■ **Data for processing**

- - - - -

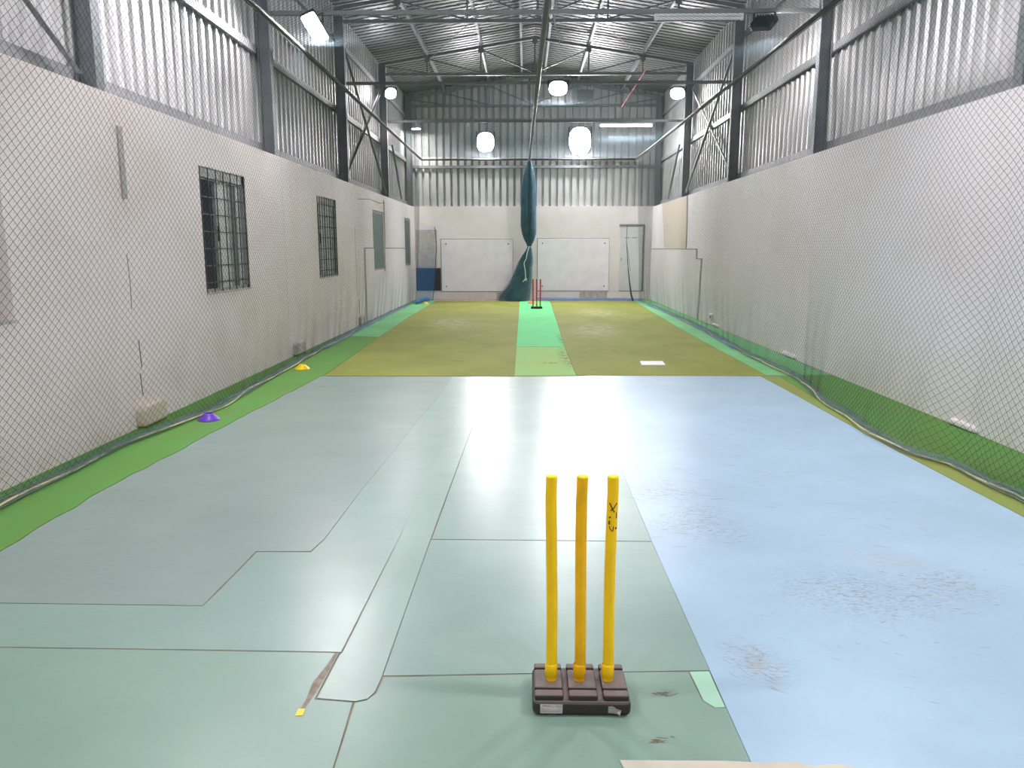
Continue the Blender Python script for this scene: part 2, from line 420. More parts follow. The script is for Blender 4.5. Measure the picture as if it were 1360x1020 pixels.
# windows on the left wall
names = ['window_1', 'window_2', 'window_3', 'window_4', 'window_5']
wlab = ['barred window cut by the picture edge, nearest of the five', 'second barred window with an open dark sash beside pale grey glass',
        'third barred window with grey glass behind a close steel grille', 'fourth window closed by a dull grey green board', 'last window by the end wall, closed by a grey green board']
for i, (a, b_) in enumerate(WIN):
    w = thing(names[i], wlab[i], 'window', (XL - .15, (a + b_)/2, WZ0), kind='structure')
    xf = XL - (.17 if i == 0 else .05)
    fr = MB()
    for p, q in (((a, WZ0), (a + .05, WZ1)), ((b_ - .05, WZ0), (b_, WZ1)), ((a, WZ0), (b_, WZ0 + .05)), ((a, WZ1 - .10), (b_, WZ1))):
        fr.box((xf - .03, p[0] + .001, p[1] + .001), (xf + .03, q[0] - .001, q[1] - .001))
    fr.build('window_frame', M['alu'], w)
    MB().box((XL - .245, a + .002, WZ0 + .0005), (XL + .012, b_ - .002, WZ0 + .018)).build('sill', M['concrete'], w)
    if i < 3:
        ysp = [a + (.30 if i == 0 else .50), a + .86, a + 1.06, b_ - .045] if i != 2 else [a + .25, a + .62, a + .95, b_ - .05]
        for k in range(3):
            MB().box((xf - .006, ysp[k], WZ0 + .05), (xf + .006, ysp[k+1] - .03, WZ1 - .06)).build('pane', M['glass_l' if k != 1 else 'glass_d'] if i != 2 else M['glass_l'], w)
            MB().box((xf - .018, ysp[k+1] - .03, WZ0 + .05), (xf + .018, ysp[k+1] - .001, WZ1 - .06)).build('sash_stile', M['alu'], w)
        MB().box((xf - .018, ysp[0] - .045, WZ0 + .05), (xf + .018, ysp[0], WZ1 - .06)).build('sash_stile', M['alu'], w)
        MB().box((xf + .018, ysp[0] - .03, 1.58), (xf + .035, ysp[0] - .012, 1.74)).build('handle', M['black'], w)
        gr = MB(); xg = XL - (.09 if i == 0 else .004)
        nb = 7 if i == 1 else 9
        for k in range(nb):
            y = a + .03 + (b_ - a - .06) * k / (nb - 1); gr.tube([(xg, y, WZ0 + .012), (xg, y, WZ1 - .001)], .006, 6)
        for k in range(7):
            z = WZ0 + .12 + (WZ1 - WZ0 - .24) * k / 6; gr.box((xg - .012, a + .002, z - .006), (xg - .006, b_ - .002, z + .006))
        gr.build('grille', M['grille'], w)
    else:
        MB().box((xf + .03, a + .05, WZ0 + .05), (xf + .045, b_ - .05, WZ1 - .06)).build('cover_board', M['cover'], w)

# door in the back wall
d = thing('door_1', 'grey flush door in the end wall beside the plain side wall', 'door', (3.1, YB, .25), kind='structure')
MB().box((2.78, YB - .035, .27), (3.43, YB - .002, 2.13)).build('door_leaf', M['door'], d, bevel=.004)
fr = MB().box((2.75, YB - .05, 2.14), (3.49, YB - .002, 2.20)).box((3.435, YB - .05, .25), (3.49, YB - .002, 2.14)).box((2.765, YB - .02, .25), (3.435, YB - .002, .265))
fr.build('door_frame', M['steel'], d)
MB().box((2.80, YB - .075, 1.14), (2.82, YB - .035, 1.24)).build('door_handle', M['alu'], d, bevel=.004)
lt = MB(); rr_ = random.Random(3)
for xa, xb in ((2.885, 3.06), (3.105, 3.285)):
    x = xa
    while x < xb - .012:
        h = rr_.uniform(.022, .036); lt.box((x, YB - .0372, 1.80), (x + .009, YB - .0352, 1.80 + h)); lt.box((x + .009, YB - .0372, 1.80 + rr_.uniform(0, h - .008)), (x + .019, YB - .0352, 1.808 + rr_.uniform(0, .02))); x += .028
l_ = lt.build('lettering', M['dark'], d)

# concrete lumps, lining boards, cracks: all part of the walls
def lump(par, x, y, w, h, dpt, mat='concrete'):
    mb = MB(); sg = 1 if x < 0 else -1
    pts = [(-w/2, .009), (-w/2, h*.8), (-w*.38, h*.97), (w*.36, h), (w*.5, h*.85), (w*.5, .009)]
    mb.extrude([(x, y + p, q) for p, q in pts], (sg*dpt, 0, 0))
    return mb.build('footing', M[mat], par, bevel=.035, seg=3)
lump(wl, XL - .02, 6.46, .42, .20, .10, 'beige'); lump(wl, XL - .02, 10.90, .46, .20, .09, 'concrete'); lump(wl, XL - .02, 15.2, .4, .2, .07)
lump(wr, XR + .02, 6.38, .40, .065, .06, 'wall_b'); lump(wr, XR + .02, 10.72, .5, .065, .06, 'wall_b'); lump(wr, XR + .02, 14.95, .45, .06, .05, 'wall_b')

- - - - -

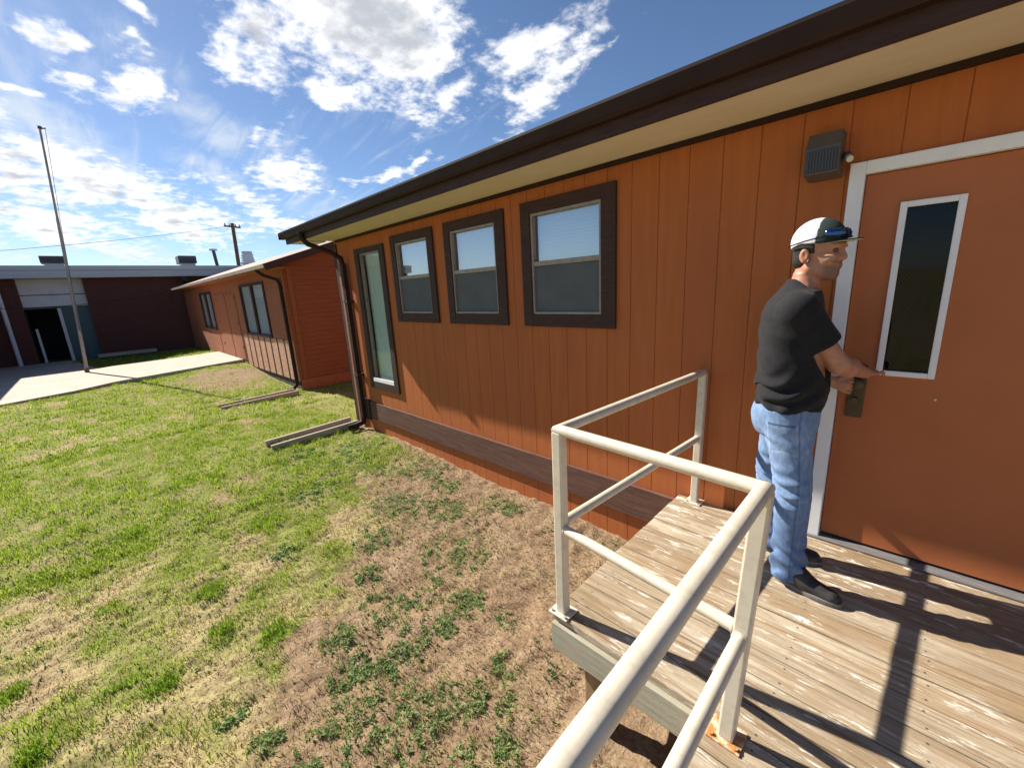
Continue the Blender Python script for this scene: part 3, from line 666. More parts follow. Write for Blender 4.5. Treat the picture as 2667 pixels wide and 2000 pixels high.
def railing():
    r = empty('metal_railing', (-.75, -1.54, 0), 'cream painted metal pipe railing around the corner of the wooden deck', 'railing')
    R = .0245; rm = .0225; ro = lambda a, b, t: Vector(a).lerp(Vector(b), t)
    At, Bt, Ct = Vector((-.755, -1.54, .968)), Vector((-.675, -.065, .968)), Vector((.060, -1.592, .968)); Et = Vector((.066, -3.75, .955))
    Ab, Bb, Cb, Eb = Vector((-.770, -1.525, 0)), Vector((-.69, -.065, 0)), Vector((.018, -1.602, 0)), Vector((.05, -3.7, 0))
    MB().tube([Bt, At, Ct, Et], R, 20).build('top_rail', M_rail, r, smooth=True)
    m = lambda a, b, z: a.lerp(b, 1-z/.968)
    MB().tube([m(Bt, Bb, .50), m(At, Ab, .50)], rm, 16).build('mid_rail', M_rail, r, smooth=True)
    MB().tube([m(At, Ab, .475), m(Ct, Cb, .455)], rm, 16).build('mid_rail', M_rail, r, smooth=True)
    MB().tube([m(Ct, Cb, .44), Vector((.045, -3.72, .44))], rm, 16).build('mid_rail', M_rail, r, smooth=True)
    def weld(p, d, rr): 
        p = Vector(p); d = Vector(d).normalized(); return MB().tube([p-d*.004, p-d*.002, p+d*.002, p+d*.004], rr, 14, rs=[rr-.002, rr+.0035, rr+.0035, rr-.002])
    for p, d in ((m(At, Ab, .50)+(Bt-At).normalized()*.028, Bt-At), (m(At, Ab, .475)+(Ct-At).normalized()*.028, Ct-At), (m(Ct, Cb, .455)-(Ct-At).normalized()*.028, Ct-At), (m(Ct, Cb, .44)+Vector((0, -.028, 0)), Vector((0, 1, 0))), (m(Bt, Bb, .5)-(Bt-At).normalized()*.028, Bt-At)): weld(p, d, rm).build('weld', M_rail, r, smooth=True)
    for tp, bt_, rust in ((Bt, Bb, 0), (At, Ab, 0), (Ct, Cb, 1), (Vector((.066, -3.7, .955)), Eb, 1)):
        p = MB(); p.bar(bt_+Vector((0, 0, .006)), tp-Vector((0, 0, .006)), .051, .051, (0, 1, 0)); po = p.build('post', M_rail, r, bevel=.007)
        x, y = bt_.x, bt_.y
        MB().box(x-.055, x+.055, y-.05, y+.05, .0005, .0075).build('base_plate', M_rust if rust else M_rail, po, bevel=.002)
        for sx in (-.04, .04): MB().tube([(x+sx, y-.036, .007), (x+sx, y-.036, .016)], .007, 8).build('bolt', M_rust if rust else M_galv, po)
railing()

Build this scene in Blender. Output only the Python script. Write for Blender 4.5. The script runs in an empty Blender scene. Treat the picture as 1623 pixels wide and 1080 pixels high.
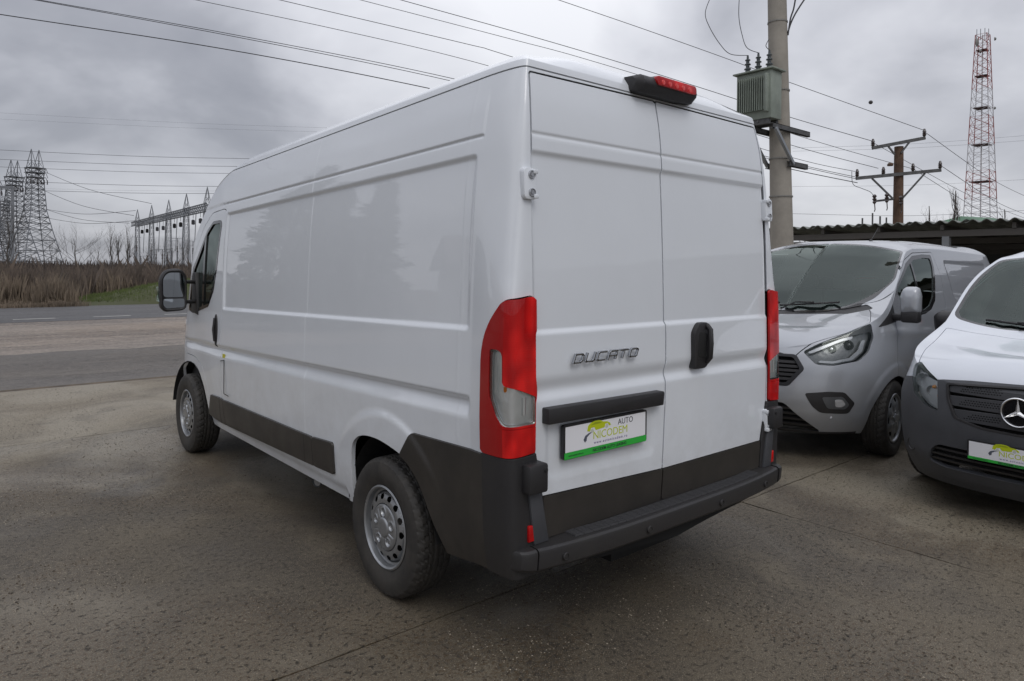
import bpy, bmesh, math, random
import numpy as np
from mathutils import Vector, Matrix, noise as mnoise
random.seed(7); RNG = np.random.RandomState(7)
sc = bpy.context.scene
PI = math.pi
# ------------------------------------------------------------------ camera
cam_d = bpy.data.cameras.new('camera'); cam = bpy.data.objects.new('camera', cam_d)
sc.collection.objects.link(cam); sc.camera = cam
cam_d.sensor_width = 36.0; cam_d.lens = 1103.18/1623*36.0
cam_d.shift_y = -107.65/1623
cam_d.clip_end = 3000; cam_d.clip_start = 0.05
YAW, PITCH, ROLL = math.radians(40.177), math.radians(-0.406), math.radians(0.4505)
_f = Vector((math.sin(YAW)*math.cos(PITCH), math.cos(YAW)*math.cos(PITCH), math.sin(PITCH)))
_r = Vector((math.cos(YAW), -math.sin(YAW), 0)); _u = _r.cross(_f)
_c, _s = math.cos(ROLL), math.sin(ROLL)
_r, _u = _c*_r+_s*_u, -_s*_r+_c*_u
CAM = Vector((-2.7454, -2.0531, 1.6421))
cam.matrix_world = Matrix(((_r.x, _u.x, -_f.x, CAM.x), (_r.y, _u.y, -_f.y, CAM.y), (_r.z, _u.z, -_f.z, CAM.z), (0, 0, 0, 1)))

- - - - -

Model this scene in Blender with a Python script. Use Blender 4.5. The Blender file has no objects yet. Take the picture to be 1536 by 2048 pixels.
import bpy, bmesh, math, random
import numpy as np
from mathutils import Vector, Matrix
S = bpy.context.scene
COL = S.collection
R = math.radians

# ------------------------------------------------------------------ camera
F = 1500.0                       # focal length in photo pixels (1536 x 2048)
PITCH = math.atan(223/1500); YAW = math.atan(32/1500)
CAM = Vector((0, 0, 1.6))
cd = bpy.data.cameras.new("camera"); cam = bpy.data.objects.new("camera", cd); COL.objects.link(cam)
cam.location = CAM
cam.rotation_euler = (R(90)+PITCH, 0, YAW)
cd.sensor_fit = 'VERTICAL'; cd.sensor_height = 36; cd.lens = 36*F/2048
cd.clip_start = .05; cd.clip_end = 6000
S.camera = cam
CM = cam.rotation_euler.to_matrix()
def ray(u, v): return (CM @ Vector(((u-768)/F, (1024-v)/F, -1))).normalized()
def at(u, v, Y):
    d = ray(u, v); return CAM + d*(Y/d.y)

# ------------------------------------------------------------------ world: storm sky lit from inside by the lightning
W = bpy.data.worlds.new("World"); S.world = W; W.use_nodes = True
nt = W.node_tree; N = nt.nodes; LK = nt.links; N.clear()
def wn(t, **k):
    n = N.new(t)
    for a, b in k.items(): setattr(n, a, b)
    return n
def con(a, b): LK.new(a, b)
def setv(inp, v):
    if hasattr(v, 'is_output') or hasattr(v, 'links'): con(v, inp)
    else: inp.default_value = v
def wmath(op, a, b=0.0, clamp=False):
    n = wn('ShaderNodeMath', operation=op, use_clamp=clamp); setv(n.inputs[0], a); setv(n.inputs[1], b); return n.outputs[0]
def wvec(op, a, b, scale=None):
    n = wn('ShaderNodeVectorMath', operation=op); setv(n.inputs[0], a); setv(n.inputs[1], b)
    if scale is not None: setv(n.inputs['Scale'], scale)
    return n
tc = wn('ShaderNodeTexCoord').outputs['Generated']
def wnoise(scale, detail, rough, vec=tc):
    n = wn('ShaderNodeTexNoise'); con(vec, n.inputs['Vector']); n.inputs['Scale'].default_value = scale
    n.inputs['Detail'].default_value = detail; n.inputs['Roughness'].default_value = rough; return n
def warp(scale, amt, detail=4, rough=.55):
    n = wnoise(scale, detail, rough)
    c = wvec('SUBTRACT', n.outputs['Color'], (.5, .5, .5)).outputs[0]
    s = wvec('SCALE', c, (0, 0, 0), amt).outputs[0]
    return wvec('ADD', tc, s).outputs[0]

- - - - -

■ **What is expected**
Look back at the data above. Transcribe exactly the lines starting at the line that contains "Model this scene" and ending at the line that contains "d = ray(u, v); return CAM + d*(Y/d.y)".

■ **Reply**
Model this scene in Blender with a Python script. Use Blender 4.5. The Blender file has no objects yet. Take the picture to be 1536 by 2048 pixels.
import bpy, bmesh, math, random
import numpy as np
from mathutils import Vector, Matrix
S = bpy.context.scene
COL = S.collection
R = math.radians

# ------------------------------------------------------------------ camera
F = 1500.0                       # focal length in photo pixels (1536 x 2048)
PITCH = math.atan(223/1500); YAW = math.atan(32/1500)
CAM = Vector((0, 0, 1.6))
cd = bpy.data.cameras.new("camera"); cam = bpy.data.objects.new("camera", cd); COL.objects.link(cam)
cam.location = CAM
cam.rotation_euler = (R(90)+PITCH, 0, YAW)
cd.sensor_fit = 'VERTICAL'; cd.sensor_height = 36; cd.lens = 36*F/2048
cd.clip_start = .05; cd.clip_end = 6000
S.camera = cam
CM = cam.rotation_euler.to_matrix()
def ray(u, v): return (CM @ Vector(((u-768)/F, (1024-v)/F, -1))).normalized()
def at(u, v, Y):
    d = ray(u, v); return CAM + d*(Y/d.y)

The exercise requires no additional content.